■ INPUT DATA ■
....
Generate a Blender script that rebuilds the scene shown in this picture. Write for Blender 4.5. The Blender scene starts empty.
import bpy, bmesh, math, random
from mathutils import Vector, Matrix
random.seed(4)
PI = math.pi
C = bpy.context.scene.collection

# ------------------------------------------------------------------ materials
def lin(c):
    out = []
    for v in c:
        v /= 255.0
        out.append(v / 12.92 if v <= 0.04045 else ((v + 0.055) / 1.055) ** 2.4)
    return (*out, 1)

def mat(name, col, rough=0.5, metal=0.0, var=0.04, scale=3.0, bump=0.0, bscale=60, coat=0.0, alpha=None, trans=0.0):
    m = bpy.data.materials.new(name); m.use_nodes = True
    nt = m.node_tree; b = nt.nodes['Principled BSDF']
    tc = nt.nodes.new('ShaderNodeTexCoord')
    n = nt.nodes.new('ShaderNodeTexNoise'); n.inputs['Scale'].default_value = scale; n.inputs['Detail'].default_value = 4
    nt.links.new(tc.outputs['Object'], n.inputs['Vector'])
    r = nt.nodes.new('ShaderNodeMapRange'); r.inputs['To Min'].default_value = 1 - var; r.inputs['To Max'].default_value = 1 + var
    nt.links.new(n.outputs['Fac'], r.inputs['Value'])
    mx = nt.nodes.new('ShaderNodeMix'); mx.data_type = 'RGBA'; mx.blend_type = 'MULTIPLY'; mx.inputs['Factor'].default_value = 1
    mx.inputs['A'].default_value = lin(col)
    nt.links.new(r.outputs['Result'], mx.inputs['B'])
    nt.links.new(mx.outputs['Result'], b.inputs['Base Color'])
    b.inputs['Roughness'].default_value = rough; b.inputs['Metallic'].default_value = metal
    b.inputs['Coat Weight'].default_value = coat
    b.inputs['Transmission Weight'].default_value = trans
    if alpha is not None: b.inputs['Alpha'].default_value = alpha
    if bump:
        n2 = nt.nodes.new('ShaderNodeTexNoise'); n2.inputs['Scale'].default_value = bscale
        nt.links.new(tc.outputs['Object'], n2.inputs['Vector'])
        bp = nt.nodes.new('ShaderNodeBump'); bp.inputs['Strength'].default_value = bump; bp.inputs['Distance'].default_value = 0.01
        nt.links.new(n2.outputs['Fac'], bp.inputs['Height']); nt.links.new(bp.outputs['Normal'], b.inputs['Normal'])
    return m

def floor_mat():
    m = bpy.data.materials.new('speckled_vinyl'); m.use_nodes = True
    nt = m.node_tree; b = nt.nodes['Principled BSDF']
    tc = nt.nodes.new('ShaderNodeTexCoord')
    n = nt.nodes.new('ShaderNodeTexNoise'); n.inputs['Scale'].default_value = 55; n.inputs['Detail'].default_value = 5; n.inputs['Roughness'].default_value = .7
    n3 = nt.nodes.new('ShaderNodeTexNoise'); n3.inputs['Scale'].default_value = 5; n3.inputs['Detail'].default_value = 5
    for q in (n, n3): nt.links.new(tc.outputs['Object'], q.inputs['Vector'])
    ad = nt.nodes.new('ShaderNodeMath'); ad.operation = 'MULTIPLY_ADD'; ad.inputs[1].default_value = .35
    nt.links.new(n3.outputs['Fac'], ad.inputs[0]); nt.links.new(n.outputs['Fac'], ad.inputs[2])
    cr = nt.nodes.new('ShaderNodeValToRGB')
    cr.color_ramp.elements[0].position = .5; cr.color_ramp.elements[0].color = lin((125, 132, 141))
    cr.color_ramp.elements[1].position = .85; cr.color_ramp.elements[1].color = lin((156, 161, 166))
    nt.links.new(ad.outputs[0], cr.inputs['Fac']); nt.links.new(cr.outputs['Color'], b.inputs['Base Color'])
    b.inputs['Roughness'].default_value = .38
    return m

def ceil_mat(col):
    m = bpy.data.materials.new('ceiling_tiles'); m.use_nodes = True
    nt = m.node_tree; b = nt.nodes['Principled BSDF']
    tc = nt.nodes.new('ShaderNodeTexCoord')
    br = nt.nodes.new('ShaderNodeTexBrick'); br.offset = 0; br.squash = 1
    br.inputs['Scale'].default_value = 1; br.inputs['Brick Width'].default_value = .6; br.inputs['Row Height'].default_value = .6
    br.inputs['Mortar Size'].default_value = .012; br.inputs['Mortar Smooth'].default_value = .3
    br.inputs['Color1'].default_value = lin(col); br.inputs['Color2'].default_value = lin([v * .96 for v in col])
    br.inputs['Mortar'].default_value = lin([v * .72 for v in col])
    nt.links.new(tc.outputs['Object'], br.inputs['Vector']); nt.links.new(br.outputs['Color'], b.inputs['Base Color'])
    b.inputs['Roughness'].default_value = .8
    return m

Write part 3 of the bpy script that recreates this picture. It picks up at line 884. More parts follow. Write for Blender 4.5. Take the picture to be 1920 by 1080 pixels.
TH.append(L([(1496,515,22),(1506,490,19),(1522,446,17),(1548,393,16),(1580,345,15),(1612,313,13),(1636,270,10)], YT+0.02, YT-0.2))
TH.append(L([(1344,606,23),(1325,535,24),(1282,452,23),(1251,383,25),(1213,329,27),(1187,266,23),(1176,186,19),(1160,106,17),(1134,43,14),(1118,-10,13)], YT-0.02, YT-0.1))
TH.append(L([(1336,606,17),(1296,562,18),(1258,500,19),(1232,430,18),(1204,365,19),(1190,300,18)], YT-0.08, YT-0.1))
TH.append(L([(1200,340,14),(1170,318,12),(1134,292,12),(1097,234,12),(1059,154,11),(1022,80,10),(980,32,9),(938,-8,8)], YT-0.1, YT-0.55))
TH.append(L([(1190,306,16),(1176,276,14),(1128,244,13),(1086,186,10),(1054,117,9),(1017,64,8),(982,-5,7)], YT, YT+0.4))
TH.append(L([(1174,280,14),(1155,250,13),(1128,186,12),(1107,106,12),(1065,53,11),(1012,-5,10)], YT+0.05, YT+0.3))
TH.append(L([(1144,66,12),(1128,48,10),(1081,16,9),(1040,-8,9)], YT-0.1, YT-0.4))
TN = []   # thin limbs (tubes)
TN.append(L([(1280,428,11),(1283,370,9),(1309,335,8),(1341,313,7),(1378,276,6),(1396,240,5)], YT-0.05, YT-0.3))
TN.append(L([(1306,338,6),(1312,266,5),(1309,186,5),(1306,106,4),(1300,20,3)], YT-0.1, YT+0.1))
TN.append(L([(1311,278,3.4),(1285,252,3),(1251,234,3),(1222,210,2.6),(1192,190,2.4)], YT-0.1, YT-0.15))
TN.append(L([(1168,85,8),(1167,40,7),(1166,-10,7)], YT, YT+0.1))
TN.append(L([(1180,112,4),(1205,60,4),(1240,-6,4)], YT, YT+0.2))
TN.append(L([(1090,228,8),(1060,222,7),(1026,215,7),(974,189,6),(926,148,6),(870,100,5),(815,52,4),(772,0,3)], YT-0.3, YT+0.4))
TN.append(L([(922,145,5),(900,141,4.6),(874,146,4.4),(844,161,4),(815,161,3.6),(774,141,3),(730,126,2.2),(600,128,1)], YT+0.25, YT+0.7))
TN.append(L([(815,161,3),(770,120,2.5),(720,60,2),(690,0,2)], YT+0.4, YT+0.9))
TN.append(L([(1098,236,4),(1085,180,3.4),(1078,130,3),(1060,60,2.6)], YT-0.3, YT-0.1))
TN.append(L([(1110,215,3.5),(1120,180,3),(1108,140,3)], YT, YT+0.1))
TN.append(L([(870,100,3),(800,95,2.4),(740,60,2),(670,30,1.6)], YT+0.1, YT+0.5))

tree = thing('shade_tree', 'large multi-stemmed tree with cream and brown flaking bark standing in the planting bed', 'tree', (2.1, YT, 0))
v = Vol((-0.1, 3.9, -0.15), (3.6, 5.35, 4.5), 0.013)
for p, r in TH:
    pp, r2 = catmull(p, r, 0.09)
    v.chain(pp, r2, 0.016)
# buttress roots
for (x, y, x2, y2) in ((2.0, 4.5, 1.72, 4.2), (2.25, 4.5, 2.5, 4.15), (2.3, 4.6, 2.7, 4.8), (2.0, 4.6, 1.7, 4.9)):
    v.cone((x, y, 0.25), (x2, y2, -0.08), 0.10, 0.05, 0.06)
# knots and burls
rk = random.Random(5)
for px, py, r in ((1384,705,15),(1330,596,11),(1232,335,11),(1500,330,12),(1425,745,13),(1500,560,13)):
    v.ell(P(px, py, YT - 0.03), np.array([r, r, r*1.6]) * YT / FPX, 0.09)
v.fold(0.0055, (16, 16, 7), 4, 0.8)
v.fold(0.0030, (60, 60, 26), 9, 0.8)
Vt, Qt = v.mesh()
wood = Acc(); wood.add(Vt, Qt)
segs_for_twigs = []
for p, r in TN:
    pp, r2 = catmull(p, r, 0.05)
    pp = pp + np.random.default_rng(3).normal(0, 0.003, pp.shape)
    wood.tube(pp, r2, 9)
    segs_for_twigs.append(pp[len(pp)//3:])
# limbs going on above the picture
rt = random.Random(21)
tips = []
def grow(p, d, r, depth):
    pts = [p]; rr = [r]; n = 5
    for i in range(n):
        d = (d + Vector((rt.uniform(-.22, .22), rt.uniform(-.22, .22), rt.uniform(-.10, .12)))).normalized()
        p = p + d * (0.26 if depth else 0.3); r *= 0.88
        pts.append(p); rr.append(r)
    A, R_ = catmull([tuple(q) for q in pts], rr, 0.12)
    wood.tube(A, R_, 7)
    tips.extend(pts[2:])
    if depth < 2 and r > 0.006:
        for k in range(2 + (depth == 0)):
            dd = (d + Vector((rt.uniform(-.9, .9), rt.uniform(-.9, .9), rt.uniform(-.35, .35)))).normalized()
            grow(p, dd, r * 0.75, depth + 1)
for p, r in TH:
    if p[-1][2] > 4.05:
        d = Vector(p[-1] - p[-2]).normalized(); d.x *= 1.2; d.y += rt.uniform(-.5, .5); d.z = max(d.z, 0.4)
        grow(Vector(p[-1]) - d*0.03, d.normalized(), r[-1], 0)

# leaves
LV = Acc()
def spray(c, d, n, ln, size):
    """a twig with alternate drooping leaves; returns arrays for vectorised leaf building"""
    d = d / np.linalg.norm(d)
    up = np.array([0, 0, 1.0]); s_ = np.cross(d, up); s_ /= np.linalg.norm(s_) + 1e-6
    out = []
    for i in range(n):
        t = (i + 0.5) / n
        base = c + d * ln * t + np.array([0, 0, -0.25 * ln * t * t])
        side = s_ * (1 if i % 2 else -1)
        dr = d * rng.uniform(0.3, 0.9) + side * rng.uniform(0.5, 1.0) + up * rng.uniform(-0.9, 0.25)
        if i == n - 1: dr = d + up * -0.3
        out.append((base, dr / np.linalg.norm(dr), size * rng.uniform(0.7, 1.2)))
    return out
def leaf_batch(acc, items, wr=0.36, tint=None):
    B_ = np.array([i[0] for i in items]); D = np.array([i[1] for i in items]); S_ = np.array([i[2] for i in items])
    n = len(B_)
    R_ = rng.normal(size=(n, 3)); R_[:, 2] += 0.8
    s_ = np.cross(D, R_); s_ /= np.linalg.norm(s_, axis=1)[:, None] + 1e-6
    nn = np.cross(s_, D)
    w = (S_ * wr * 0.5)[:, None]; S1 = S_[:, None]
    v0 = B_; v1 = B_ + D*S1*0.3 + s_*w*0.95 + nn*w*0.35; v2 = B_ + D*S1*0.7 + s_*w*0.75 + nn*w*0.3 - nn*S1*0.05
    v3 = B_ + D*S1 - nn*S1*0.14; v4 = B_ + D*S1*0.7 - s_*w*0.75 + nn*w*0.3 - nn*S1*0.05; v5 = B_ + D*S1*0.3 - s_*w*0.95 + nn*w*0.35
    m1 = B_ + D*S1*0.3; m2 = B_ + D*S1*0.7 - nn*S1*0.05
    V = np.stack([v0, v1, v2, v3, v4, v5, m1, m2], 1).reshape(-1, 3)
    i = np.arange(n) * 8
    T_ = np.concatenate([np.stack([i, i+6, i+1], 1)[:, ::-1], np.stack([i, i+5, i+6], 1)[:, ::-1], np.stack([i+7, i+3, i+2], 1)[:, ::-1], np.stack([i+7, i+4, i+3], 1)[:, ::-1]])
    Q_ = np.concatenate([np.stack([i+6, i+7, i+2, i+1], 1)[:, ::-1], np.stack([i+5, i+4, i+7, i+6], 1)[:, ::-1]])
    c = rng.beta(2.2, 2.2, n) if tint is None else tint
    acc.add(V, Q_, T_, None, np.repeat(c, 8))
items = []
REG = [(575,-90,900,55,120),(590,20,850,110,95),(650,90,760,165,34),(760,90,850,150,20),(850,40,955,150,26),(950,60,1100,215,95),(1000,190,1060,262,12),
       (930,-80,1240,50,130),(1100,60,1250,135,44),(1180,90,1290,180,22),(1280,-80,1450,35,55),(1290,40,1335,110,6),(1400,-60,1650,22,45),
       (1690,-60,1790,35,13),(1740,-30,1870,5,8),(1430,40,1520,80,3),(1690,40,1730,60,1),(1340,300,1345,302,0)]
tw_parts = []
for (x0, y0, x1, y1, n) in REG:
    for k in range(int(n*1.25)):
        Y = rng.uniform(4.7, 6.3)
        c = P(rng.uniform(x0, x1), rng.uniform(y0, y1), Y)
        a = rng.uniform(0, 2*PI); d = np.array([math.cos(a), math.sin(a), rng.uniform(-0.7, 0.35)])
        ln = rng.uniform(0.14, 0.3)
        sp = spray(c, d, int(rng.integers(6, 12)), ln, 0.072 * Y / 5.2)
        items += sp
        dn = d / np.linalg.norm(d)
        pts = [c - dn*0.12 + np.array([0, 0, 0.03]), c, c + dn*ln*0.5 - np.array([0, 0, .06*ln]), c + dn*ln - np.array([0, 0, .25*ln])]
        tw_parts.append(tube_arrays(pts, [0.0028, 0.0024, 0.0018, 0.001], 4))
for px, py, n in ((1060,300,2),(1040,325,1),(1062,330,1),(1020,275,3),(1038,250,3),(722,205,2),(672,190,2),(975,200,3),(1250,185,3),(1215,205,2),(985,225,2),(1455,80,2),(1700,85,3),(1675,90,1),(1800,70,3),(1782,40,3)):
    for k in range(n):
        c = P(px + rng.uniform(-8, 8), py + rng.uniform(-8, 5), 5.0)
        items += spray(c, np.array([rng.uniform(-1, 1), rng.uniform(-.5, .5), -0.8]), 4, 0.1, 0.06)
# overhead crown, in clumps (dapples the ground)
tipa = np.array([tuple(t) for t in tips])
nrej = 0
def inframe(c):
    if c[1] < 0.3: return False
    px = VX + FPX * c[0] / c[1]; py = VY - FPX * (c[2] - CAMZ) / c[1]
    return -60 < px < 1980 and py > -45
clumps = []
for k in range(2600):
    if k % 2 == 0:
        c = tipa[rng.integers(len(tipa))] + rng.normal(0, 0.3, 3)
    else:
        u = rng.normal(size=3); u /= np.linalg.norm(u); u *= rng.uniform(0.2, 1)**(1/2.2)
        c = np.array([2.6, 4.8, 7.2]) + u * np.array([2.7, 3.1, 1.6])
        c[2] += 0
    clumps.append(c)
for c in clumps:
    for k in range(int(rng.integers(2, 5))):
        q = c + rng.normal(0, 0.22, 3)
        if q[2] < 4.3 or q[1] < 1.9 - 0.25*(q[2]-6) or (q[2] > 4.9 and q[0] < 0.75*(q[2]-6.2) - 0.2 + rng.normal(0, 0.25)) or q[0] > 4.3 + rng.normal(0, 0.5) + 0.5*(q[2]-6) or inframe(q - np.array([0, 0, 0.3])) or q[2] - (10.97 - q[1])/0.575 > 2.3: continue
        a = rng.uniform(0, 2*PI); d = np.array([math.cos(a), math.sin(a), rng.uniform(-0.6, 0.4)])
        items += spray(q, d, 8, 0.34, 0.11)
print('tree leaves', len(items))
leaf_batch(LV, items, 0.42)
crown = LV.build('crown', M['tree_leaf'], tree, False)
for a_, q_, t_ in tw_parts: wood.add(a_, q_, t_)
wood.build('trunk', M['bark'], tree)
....
■ EXERCISE ■
Answer with one number: how many lines of the entries above include the word "that".

■ SOLUTION ■
2